Chaired by Guy DE FELCOURT, the round table gathered:
- Giuseppe DE MARCO (Department for Digital Transformation, Italy)
- Peter KIMAILE (African Committee of Experts on Digital Identity)
- Alain MARTIN (Smart Payment Association)
- Sekou MAHAWA TOURE (ANAFIC, Guinea)
- Marianne HENRIKSEN (Norwegian Tax Administration)
One observation emerges: the digital wallet goes beyond the simple storage of identifiers. It becomes a structuring tool for data orchestration, serving citizens, administrations and financial stakeholders.

Building an Open and Scalable Digital Identity Infrastructure
Giuseppe DE MARCO opened the discussion by recalling that Italy is deploying its national digital wallet in a constantly evolving European digital identity framework.
More than seven million active users are currently using the Italian solution, but the issue goes far beyond adoption.
“We are working within a framework that is not fully stabilised”. Giuseppe DE MARCO underlined the need for continuous adaptation to European orientations, particularly in terms of digital identity.
The wallet does not replace existing systems: it relies on them. The initial authentication of the citizen remains essential in order to activate the wallet.
The approach advocated is based on an open infrastructure. It allows the registration of other wallet providers and the integration of different credential issuers. This distinction between credentials of public interest and private attestations structures the model.
The wallet thus becomes an orchestration framework for personal information. It organises the secure presentation of digital proofs, without calling into question the national identification mechanisms already in place.
Financial Inclusion, Interoperability and Governance: the African Dynamic
Peter KIMAILE’s contribution illustrated another trajectory, marked by financial inclusion and mobile innovation.
Kenya has 54 million registered users of mobile payment services, with a significant impact on rural populations and SMEs. The widespread use of mobile has transformed economic practices, including for the least advantaged citizens.
At continental level, the African Committee of Experts on Digital Identity is working on the development of an interoperability framework between Member States.

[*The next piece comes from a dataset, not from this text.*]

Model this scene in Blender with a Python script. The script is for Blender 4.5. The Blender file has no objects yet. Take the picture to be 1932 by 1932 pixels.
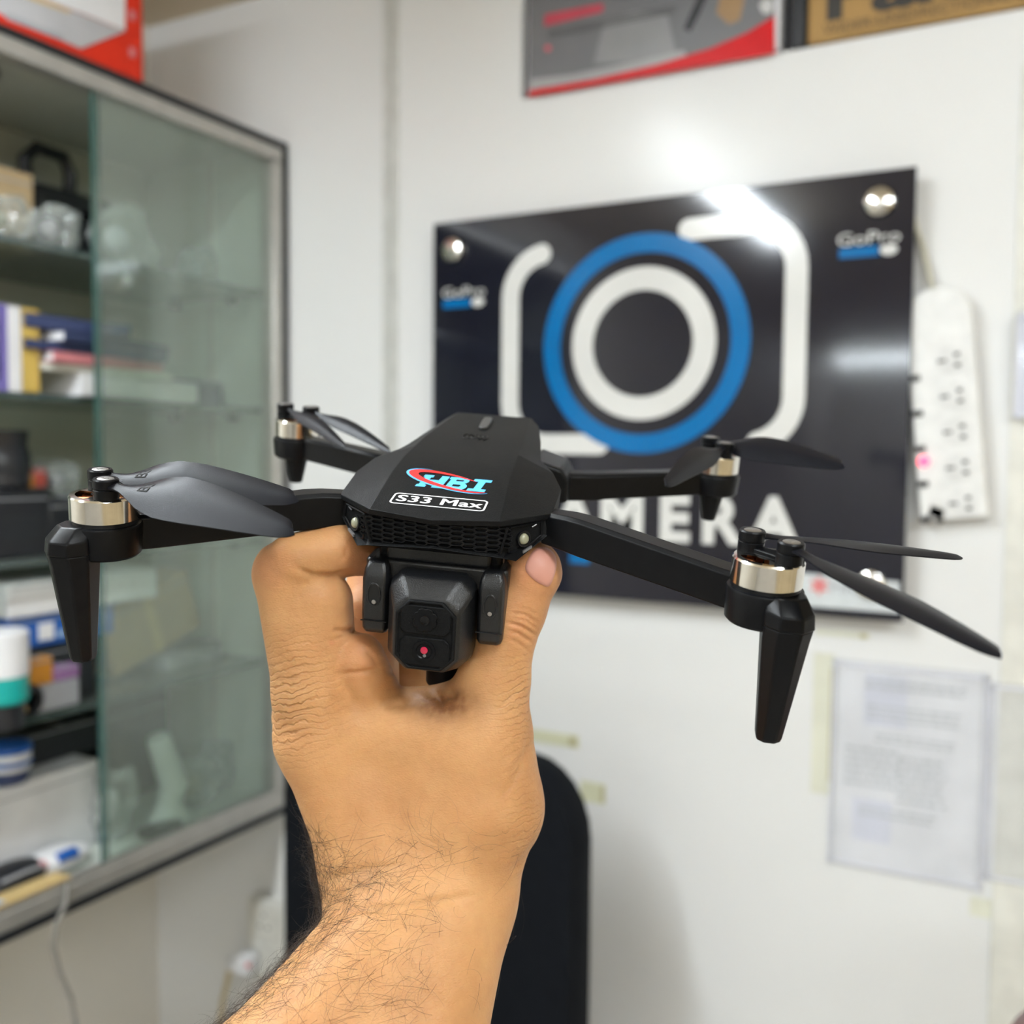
import bpy, bmesh, math, random
import numpy as np
from mathutils import Vector, Matrix, Quaternion
from mathutils.bvhtree import BVHTree
random.seed(7); rng = np.random.default_rng(7)
PI = math.pi
sc = bpy.context.scene
col = sc.collection

# ------------------------------------------------------------------ camera, world, lamps, exposure
EYE = 1.45
yaw = math.atan2(995, 1880.0); pitch = math.atan2(104, 1880.0); roll = 0.009
FW = np.array([-math.sin(yaw)*math.cos(pitch), math.cos(yaw)*math.cos(pitch), -math.sin(pitch)])
_rt = np.array([math.cos(yaw), math.sin(yaw), 0.0]); _dn = np.cross(FW, _rt)
RT = _rt*math.cos(roll) - _dn*math.sin(roll); DN = _dn*math.cos(roll) + _rt*math.sin(roll)
CR = np.stack([RT, DN, FW], 1)                      # camera axes (right, down, forward) in room axes
F_PX = 1880.0; C_PX = 966.0
cd = bpy.data.cameras.new('camera'); cam = bpy.data.objects.new('camera', cd); col.objects.link(cam)
cd.sensor_width = 36; cd.lens = 36*F_PX/1932; cd.clip_start = 0.02; cd.clip_end = 50
cam.matrix_world = Matrix(((RT[0], -DN[0], -FW[0], 0), (RT[1], -DN[1], -FW[1], 0), (RT[2], -DN[2], -FW[2], EYE), (0, 0, 0, 1)))
cd.dof.use_dof = True; cd.dof.focus_distance = 0.302; cd.dof.aperture_fstop = 9.3
sc.camera = cam
sc.view_settings.view_transform = 'Standard'; sc.view_settings.look = 'None'
sc.view_settings.gamma = 1; sc.view_settings.use_curve_mapping = False
sc.view_settings.exposure = 0.75
sc.cycles.use_denoising = True
sc.cycles.max_bounces = 10; sc.cycles.transparent_max_bounces = 24
w = bpy.data.worlds.new('world'); sc.world = w; w.use_nodes = True
w.node_tree.nodes['Background'].inputs[0].default_value = (0.9, 0.95, 1, 1)
w.node_tree.nodes['Background'].inputs[1].default_value = 0.3
ROOM = dict(x0=-1.396, x1=1.75, y0=-5.6, y1=1.27, h=EYE+0.74)
def tube_light(x, y, z, length, along, power, colr=(0.865, 0.945, 1.0)):
    ld = bpy.data.lights.new('tube_glow', 'AREA'); ld.shape = 'RECTANGLE'
    ld.size = length; ld.size_y = 0.10; ld.energy = power; ld.color = colr
    o = bpy.data.objects.new('tube_glow', ld); col.objects.link(o)
    o.location = (x, y, z); o.rotation_euler = (0, 0, 0 if along == 'x' else PI/2)
    return o
LAMPS = [  # x, y, length, along, power
    (-0.745, -0.125, 1.2, 'y', 8),
    (0.80, -0.15, 1.2, 'x', 3),
    (1.00, -2.00, 1.2, 'x', 7),  # added fill lamp out of view, brightens the back wall
    (-0.70, -4.80, 1.2, 'x', 6),
]
for (x, y, ln, al, pw) in LAMPS:
    tube_light(x, y, ROOM['h'] - 0.062, ln, al, pw)

# ------------------------------------------------------------------ helpers
def ray(px, py): return FW + RT*(px-C_PX)/F_PX + DN*(py-C_PX)/F_PX
def onY(px, py, Y):
    r = ray(px, py); r = r*Y/r[1]; return Vector((r[0], r[1], r[2]+EYE))
def onX(px, py, X):
    r = ray(px, py); r = r*X/r[0]; return Vector((r[0], r[1], r[2]+EYE))
def camv(v): r = CR @ np.asarray(v); return Vector((r[0], r[1], r[2]+EYE))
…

The objective is to facilitate wallet-to-wallet transactions, bank-to-wallet operations and cross-border transfers. “It is not only about technology, but also about strengthening cybersecurity and legal frameworks,” he emphasised.
Regional economic blocs are moving towards legislative and technical harmonisation in order to secure exchanges.

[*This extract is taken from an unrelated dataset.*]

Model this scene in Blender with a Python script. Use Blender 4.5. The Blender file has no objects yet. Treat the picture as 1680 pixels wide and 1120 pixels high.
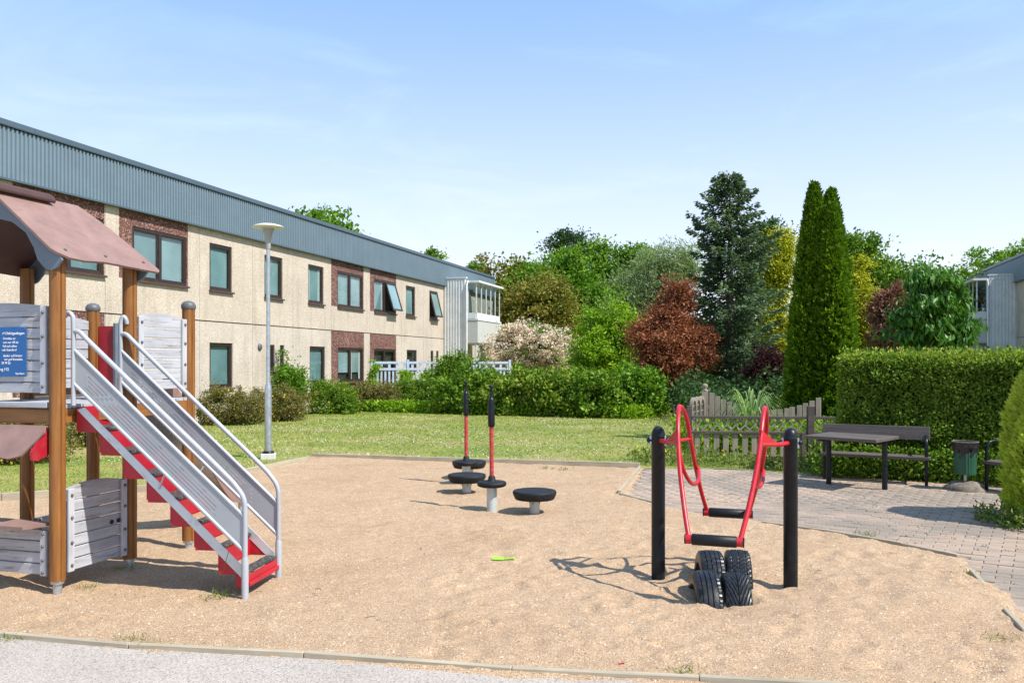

In the same spirit, Sekou MAHAWA TOURE recalled that digitalisation is also a matter of local governance.
In Guinea, the modernisation of local authority financing mechanisms relies on better traceability of resources and the structuring of identification systems.

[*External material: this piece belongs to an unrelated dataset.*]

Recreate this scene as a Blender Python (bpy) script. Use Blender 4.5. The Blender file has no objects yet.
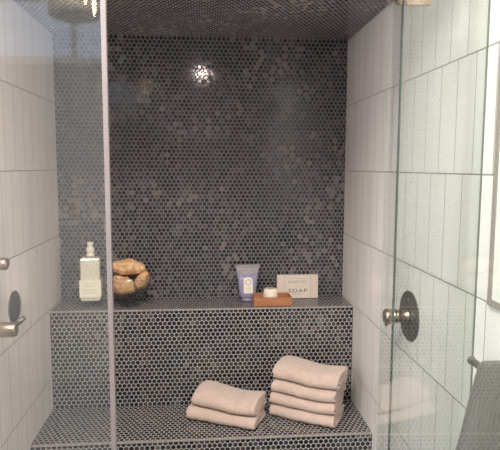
import bpy, bmesh, math, random
from mathutils import Vector, Matrix, noise
random.seed(7)
S = bpy.context.scene
COL = S.collection
PI = math.pi

# ---------------------------------------------------------------- geometry constants (metres)
H = 1.56
XL, XR, YB = -0.680, 0.6775, 2.590
ZC = H + 0.5962
ZS, YS = H - 0.6345, 2.392        # upper ledge top, its front
ZB, YBN = H - 1.0796, 2.0653      # bench top, its front
YG = 1.278                        # glass line
ROW0 = H - 0.0167                 # a horizontal grout line
ROOMH = 2.76
XW, YF = -2.5, -1.35               # bathroom left wall, wall behind the camera

# ---------------------------------------------------------------- node helpers
class NT:
    def __init__(s, name):
        s.m = bpy.data.materials.new(name); s.m.use_nodes = True
        s.t = s.m.node_tree; s.t.nodes.clear()
        s.out = s.t.nodes.new('ShaderNodeOutputMaterial')
    def n(s, kind, **kw):
        nd = s.t.nodes.new('ShaderNode' + kind)
        for k, v in kw.items():
            setattr(nd, k, v)
        return nd
    def l(s, a, b):
        s.t.links.new(a, b)
    def put(s, sock, v):
        if isinstance(v, bpy.types.NodeSocket): s.l(v, sock)
        else: sock.default_value = v
    def math(s, op, a, b=None, c=None, clamp=False):
        nd = s.n('Math', operation=op, use_clamp=clamp)
        for i, v in enumerate((a, b, c)):
            if v is not None: s.put(nd.inputs[i], v)
        return nd.outputs[0]
    def vec(s, op, a, b=None, c=None, out=0):
        nd = s.n('VectorMath', operation=op)
        for i, v in enumerate((a, b, c)):
            if v is not None: s.put(nd.inputs[i], v)
        return nd.outputs[out]
    def mix(s, fac, a, b, kind='RGBA'):
        nd = s.n('Mix', data_type=kind)
        ins = {'RGBA': (0, 6, 7), 'VECTOR': (0, 4, 5), 'FLOAT': (0, 2, 3)}[kind]
        o = {'RGBA': 2, 'VECTOR': 1, 'FLOAT': 0}[kind]
        for i, v in zip(ins, (fac, a, b)): s.put(nd.inputs[i], v)
        return nd.outputs[o]
    def smooth(s, v, a, b, lo=0.0, hi=1.0):
        nd = s.n('MapRange', interpolation_type='SMOOTHSTEP')
        s.put(nd.inputs[0], v)
        for i, x in zip((1, 2, 3, 4), (a, b, lo, hi)): nd.inputs[i].default_value = x
        return nd.outputs[0]
    def lin(s, v, a, b, lo, hi):
        nd = s.n('MapRange'); s.put(nd.inputs[0], v)
        for i, x in zip((1, 2, 3, 4), (a, b, lo, hi)): nd.inputs[i].default_value = x
        return nd.outputs[0]
    def ramp(s, fac, stops, interp='LINEAR'):
        nd = s.n('ValToRGB'); s.put(nd.inputs[0], fac)
        cr = nd.color_ramp; cr.interpolation = interp
        while len(cr.elements) < len(stops): cr.elements.new(0.5)
        for e, (p, c) in zip(cr.elements, stops):
            e.position = p; e.color = (*c, 1)
        return nd.outputs[0]
    def noise(s, vec, scale, detail=2.0, rough=0.5):
        nd = s.n('TexNoise'); s.put(nd.inputs['Vector'], vec)
        nd.inputs['Scale'].default_value = scale; nd.inputs['Detail'].default_value = detail
        nd.inputs['Roughness'].default_value = rough
        return nd.outputs['Fac']
    def bsdf(s, **kw):
        nd = s.n('BsdfPrincipled')
        for k, v in kw.items():
            s.put(nd.inputs[k.replace('_', ' ')], v)
        s.l(nd.outputs[0], s.out.inputs[0])
        return nd
    def bump(s, h, dist, strength=1.0, normal=None):
        nd = s.n('Bump'); nd.inputs['Strength'].default_value = strength
        nd.inputs['Distance'].default_value = dist; s.put(nd.inputs['Height'], h)
        if normal is not None: s.put(nd.inputs['Normal'], normal)
        return nd.outputs[0]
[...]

Interoperability appears here as a lever for budgetary efficiency and administrative transparency.
TRUSTECH 2025 ID roundtable on digital identity wallets, data orchestration, KYC and paymentsPayment, Remote KYC (Know Your Customer) and Regulatory Compliance: Towards Convergences?
From the industry perspective, Alain MARTIN focused on financial use cases. The first lever identified is remote KYC, or Know Your Customer, a remote identity verification process.
Faced with impersonation risks amplified by AI (artificial intelligence), a high-assurance identity wallet could secure customer onboarding.
With regard to Strong Customer Authentication (SCA), required by the European directive PSD2, the regulation provides that if a customer requests to use their wallet to authenticate with their bank, the bank must accept it.
However, compliance challenges remain, particularly concerning the ability to sign financial transaction details in accordance with regulatory requirements.
Finally, regarding payment itself, the position expressed is pragmatic: “Do not reinvent the wheel”. Rather than creating a new instrument, the idea would be to integrate existing payment methods into the wallet.
The combination of identity data and payment capabilities could ultimately make it possible to automatically transmit certain verified information. For example student status or proof of age during a transaction.
These prospects are promising, but they require the evolution of acceptance infrastructures and close coordination between public and private stakeholders.
The discussions showed that the digital wallet ecosystem now constitutes a strategic building block at the crossroads of identity, payment and regulatory compliance.
Whether in relation to emerging European frameworks, African interoperability dynamics or industrial security requirements, the same imperative prevails: to organise digital trust in a coherent and interoperable manner.
Beyond technology, a governance architecture is taking shape. The success of digital wallets will depend on the ability of ecosystems to align standards, regulations and concrete use cases, in order to make the wallet a genuine data orchestration tool serving citizens and markets.